Instructions for the task:
Copy exactly the lines from the one containing "Recreate this scene" through the one containing "from mathutils import Vector, Matrix", both included, and leave out any pictures.

Dataset entries
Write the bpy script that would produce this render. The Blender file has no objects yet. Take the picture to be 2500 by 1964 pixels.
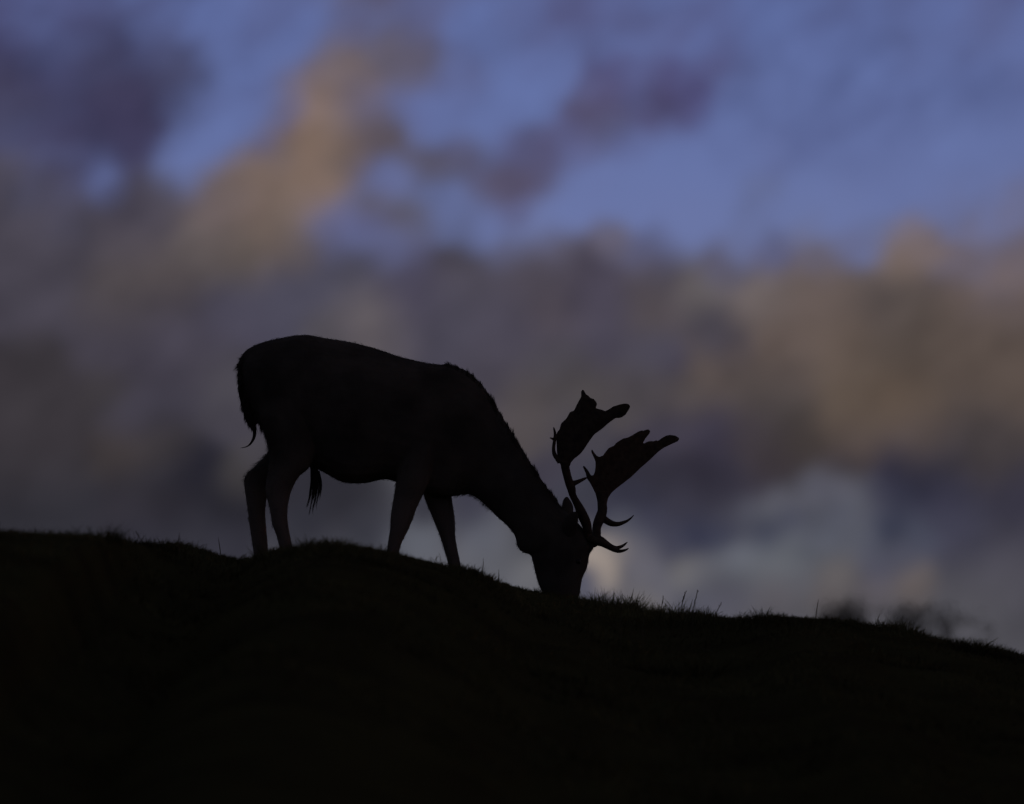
import bpy, bmesh, math, random
import numpy as np
from mathutils import Vector
from mathutils.bvhtree import BVHTree

scene = bpy.context.scene
col = scene.collection
rnd = random.Random(7)
rng = np.random.default_rng(7)

# ------------------------------------------------------------------ camera
cam_data = bpy.data.cameras.new("camera")
cam = bpy.data.objects.new("camera", cam_data)
col.objects.link(cam)
cam.location = (0.0, -30.0, -2.9)
cam.rotation_euler = (math.radians(90.0 + 7.0), 0.0, 0.0)
cam_data.sensor_width = 36.0
cam_data.lens = 233.5
cam_data.clip_start = 0.5
cam_data.clip_end = 20000.0
cam_data.dof.use_dof = True
cam_data.dof.focus_distance = 30.15
cam_data.dof.aperture_fstop = 2.5          # a fast long telephoto: far bushes and the near hump go soft
scene.camera = cam

# ------------------------------------------------------------------ exposure
scene.view_settings.view_transform = 'Standard'
scene.view_settings.look = 'None'
scene.view_settings.exposure = 0.0
scene.view_settings.gamma = 1.0
scene.view_settings.use_curve_mapping = False

scene.cycles.use_adaptive_sampling = True
scene.cycles.adaptive_threshold = 0.02
scene.cycles.adaptive_min_samples = 24
scene.cycles.use_denoising = True

# ------------------------------------------------------------------ sun: just above the horizon, off to the side
SUN_EL, SUN_AZ = math.radians(4.0), math.radians(110.0)      # azimuth clockwise from +Y
sun_data = bpy.data.lights.new("sun", 'SUN')
sun_data.energy = 0.02
sun_data.angle = math.radians(0.5)
sun_data.color = (1.0, 0.72, 0.5)
sun = bpy.data.objects.new("sun", sun_data)
col.objects.link(sun)
d = Vector((math.sin(SUN_AZ) * math.cos(SUN_EL), math.cos(SUN_AZ) * math.cos(SUN_EL), math.sin(SUN_EL)))
sun.rotation_euler = d.to_track_quat('Z', 'Y').to_euler()

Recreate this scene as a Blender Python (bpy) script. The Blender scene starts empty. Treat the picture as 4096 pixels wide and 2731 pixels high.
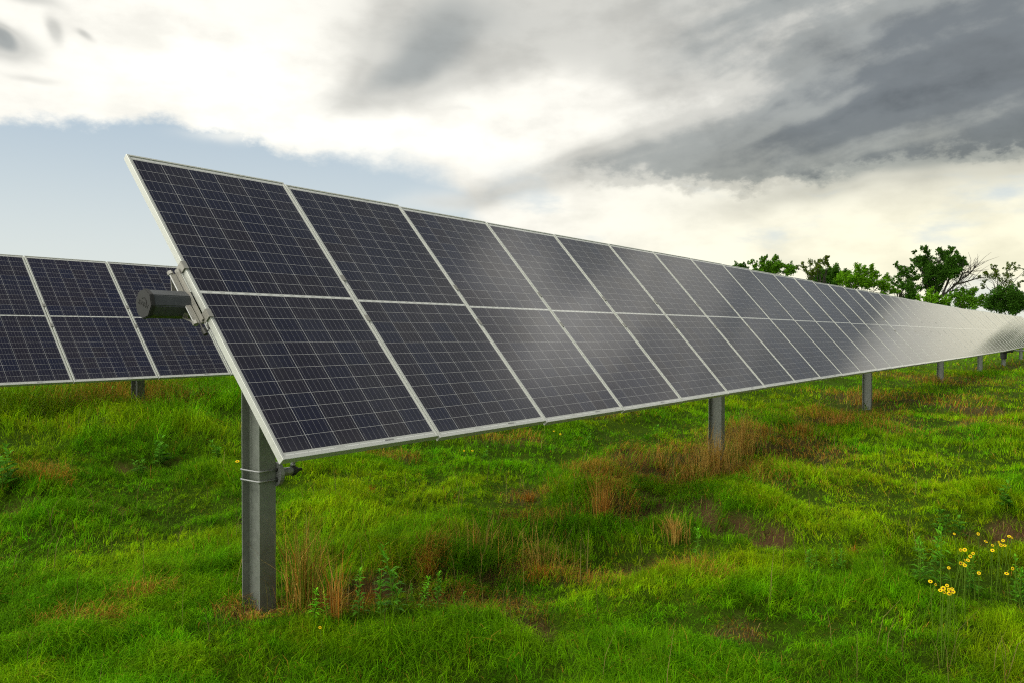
import bpy, bmesh, math, random
import numpy as np
from mathutils import Vector, Matrix

R = math.radians
scn = bpy.context.scene
COL = scn.collection
random.seed(7)
RNG = np.random.default_rng(11)

# ------------------------------------------------------------------ camera, exposure
FPX, PITCH, CAMZ = 3198.14, R(-0.6393), 1.47        # focal length in pixels of a 4096 px wide frame
cam_data = bpy.data.cameras.new("camera")
cam_data.sensor_width = 36.0
cam_data.lens = FPX / 4096 * 36.0
cam_data.clip_start, cam_data.clip_end = 0.05, 5000
cam = bpy.data.objects.new("camera", cam_data)
cam.location = (0, 0, CAMZ)
cam.rotation_euler = (R(90) + PITCH, 0, 0)
COL.objects.link(cam)
scn.camera = cam
scn.view_settings.view_transform = 'Standard'
scn.view_settings.look = 'None'
scn.view_settings.exposure = 0.0
scn.view_settings.gamma = 1.0
scn.cycles.max_bounces = 6
scn.cycles.filter_width = 1.15
scn.cycles.use_denoising = False
scn.cycles.transparent_max_bounces = 8

SUN_EL, SUN_AZ = 54.0, -128.0       # degrees; azimuth clockwise from the view direction (+Y)

# ------------------------------------------------------------------ node helper
class NT:
    def __init__(s, tree):
        s.t = tree; s.n = tree.nodes; s.l = tree.links
    def new(s, kind, **kw):
        nd = s.n.new(kind)
        for k, v in kw.items(): setattr(nd, k, v)
        return nd
    def put(s, sock, val):
        if isinstance(val, (int, float)): sock.default_value = val
        elif isinstance(val, (tuple, list)): sock.default_value = val
        else: s.l.new(val, sock)
    def m(s, op, a, b=None, c=None, clamp=False):
        nd = s.new('ShaderNodeMath', operation=op, use_clamp=clamp)
        s.put(nd.inputs[0], a)
        if b is not None: s.put(nd.inputs[1], b)
        if c is not None: s.put(nd.inputs[2], c)
        return nd.outputs[0]
    def add(s, *a):
        r = a[0]
        for x in a[1:]: r = s.m('ADD', r, x)
        return r
    def sub(s, a, b): return s.m('SUBTRACT', a, b)
    def mul(s, *a):
        r = a[0]
        for x in a[1:]: r = s.m('MULTIPLY', r, x)
        return r
    def step(s, x, lo, hi):                           # smoothstep
        nd = s.new('ShaderNodeMapRange', interpolation_type='SMOOTHSTEP')
        s.put(nd.inputs[0], x); s.put(nd.inputs[1], lo); s.put(nd.inputs[2], hi)
        return nd.outputs[0]
    def comb(s, x, y, z=0.0):
        nd = s.new('ShaderNodeCombineXYZ')
        for i, q in enumerate((x, y, z)): s.put(nd.inputs[i], q)
        return nd.outputs[0]
    def noise(s, vec, scale, detail=4, rough=0.5, dist=0.0):
        nd = s.new('ShaderNodeTexNoise')
        s.put(nd.inputs['Vector'], vec)
        nd.inputs['Scale'].default_value = scale
        nd.inputs['Detail'].default_value = detail
        nd.inputs['Roughness'].default_value = rough
        nd.inputs['Distortion'].default_value = dist
        return nd.outputs['Fac']
    def mix(s, f, a, b):
        nd = s.new('ShaderNodeMix', data_type='RGBA')
        s.put(nd.inputs[0], f)
        for i, q in ((6, a), (7, b)):
            if isinstance(q, (tuple, list)): nd.inputs[i].default_value = (*q[:3], 1)
            else: s.l.new(q, nd.inputs[i])
        return nd.outputs[2]
    def scale(s, col, k):
        nd = s.new('ShaderNodeVectorMath', operation='SCALE')
        if isinstance(col, (tuple, list)): nd.inputs[0].default_value = col
        else: s.l.new(col, nd.inputs[0])
        s.put(nd.inputs[3], k)
        return nd.outputs[0]
    def curve(s, x, lo, hi, pts, vlo, vhi):           # float curve through pts, x in lo..hi, value in vlo..vhi
        mr = s.new('ShaderNodeMapRange'); s.put(mr.inputs[0], x)
        mr.inputs[1].default_value = lo; mr.inputs[2].default_value = hi
        fc = s.new('ShaderNodeFloatCurve')
        s.l.new(mr.outputs[0], fc.inputs['Value'])
        c = fc.mapping.curves[0]
        P = [((a - lo) / (hi - lo), (b - vlo) / (vhi - vlo)) for a, b in pts]
        c.points[0].location = P[0]; c.points[1].location = P[-1]
        for q in P[1:-1]: c.points.new(*q)
        fc.mapping.update()
        m2 = s.new('ShaderNodeMapRange'); s.l.new(fc.outputs[0], m2.inputs[0])
        m2.inputs[3].default_value = vlo; m2.inputs[4].default_value = vhi
        return m2.outputs[0]

def azel(px, py):                                     # direction of a point of the 2352 px wide view, in degrees
    k = 4096 / 2352
    X = (px * k - 2048) / FPX; Z = (1365.5 - py * k) / FPX
    d = Vector((X, math.cos(PITCH) - Z * math.sin(PITCH), math.sin(PITCH) + Z * math.cos(PITCH))).normalized()
    return math.degrees(math.atan2(d.x, d.y)), math.degrees(math.asin(d.z))

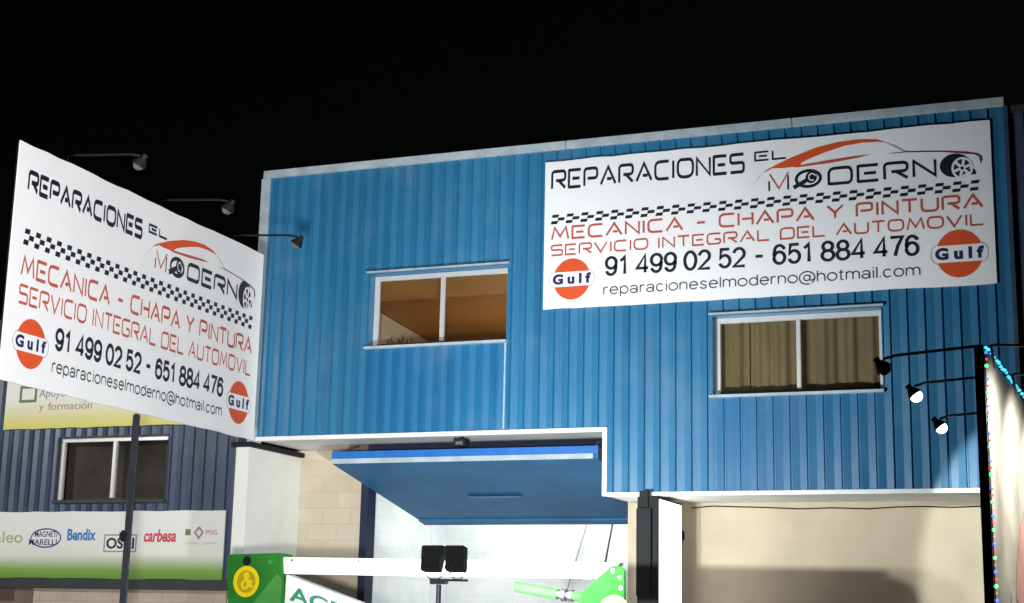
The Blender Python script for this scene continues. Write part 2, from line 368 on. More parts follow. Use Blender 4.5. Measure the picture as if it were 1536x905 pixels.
def stroke_text(text, x0, x1, z0, z1, tx, ty, d, name, m, root, gap=.26, space=.55, desc=0.0):
    """text stretched to x0..x1, z0..z1 in the local plane at depth d, one mesh per word"""
    adv = []; w = 0; word = 0
    for ch in text:
        if ch == ' ': w += space; word += 1; continue
        adv.append((ch, w, word)); w += GL[ch][0] + gap
    w -= gap; sx = (x1 - x0 - 2 * tx) / w; h = z1 - z0 - 2 * ty
    words = {}
    for k, (ch, ax, wd) in enumerate(adv):
        mb = words.setdefault(wd, MB())
        for q, (pts, r) in enumerate(GL[ch][1]):
            pp = rounded([(p[0] * GL[ch][0], p[1]) for p in pts], r * min(1, GL[ch][0]))
            pp = [Vector((x0 + tx + (ax + p.x) * sx, z0 + ty + p.y * h)) for p in pp]
            ribbon(mb, pp, tx, ty, d + k * 2e-5 + q * 1e-5)
    for mb in words.values(): mb.build(name, m, root)
def font_mesh(name, text, x0, x1, z0, z1, d, m, parent, bold=0.0, shear=0.0, xh=None):
    cu_ = bpy.data.curves.new(name, 'FONT'); cu_.body = text; cu_.offset = bold; cu_.shear = shear; cu_.fill_mode = 'FRONT'
    cu_.resolution_u = 4
    o = bpy.data.objects.new(name + '_src', cu_); COL.objects.link(o)
    dg = bpy.context.evaluated_depsgraph_get(); dg.update()
    me = bpy.data.meshes.new_from_object(o.evaluated_get(dg))
    bpy.data.objects.remove(o); bpy.data.curves.remove(cu_)
    xs = [v.co.x for v in me.vertices]; ys = [v.co.y for v in me.vertices]
    ax, bx, ay, by = min(xs), max(xs), min(ys), max(ys)
    if xh is not None: ay = 0.0            # baseline stays at z0
    for v in me.vertices:
        v.co = Vector((x0 + (v.co.x - ax) / (bx - ax) * (x1 - x0), z0 + (v.co.y - ay) / (by - ay) * (z1 - z0), d))
    me.name = name; me.materials.clear(); me.materials.append(M[m])
    ob = bpy.data.objects.new(name, me); COL.objects.link(ob); ob.parent = parent
    return ob
def disc_pts(cx_, cz, rx, rz, a0=0, a1=2 * math.pi, n=40):
    return [(cx_ + rx * math.cos(a0 + (a1 - a0) * k / n), cz + rz * math.sin(a0 + (a1 - a0) * k / n)) for k in range(n + (0 if abs(a1 - a0 - 2 * math.pi) < 1e-6 else 1))]
def flat(mb, pts, d): mb.face([(p[0], p[1], d) for p in pts]); return mb

LOGO_BODY = [(.4933, .7234), (.506, .769), (.5257, .8151), (.5763, .8754), (.6341, .9275), (.6797, .9486), (.7248, .955), (.7656, .9435), (.782, .92), (.7655, .9279), (.7321, .9306), (.6946, .922), (.6566, .8932), (.6222, .8631), (.6029, .84), (.5971, .8213), (.5875, .8159), (.5605, .8139), (.5373, .8177), (.5139, .7897)]
LOGO_LOWER = [(.5971, .8235), (.6638, .8396), (.7164, .85), (.7499, .851), (.7238, .8369), (.6636, .8194), (.6028, .8107), (.5836, .8124)]
LOGO_GLASS = [(.7802, .9238), (.802, .8955), (.8217, .8569), (.8307, .85), (.8198, .8508), (.8001, .8872)]
LOGO_HOOD = [(.7831, .8442), (.8271, .851), (.8992, .8345), (.9489, .8155), (.9716, .7995), (.9808, .7808), (.9822, .7555), (.9776, .7297), (.9769, .7515), (.9752, .778), (.9662, .7934), (.8991, .8269), (.827, .8433)]
def tri_flat(mb, pts, d):
    from mathutils.geometry import tessellate_polygon
    i = len(mb.v); mb.v += [(p[0], p[1], d) for p in pts]
    for t in tessellate_polygon([[Vector((p[0], p[1], 0)) for p in pts]]): mb.f.append([i + k for k in t])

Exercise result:
Recreate this scene as a Blender Python (bpy) script. The Blender scene starts empty. Treat the picture as 4096 pixels wide and 2731 pixels high.
import bpy, bmesh, math, random
import numpy as np
from mathutils import Vector, Matrix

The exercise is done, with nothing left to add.